The quick brown #animal1# jumps over the lazy, sleeping #animal2#.
You want to return:
animal1
animal2
I'm sure you could do this with regular expressions to trap anything between your deliminters, but I'm not that familar with reg exp so I can't help you on that front. I can tell you that what I would do is use inStr, Len and Mid to find if the deliminator is present and if so, what the location of the first one is. Trim your string to the first deliminater using the length minus the position of the first instance of the deliminator. Now you should have a string like:
animal1# jumps over the lazy, sleeping #animal2#.

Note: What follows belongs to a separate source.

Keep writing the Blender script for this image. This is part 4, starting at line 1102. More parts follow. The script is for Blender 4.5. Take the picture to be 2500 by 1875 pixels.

Now find the location of the first deliminater in the above string the same way, except we want both the substring before the deliminater (probably best to put this in an array) and then we want to again, trim off what's after so we get:
jumps over the lazy, sleeping #animal2#.
(note there is a space before jumps).
Since we don't know how many substrings there will be, we're going to have to loop through the string until inStr doesn't find the deliminator any more.
What you should be left with is an array with your values which you can then loop use as needed.
This type of process can be tricky, you'll need to modify the deliminator and remaining length to account for the difference between position of a letter and where you actually want to trim (usually adding and subtracting 1 to move the position of your Mid statements). When I do this, I typically use response.write a lot to see what is actually going on (what position am I at, what does the remaining string look like, what does my substring look like, etc).
Adding string parsing to your skillset is very valuable, though. Once you can combine variables into a single string that you can then parse later, it makes passing data between scripts much easier.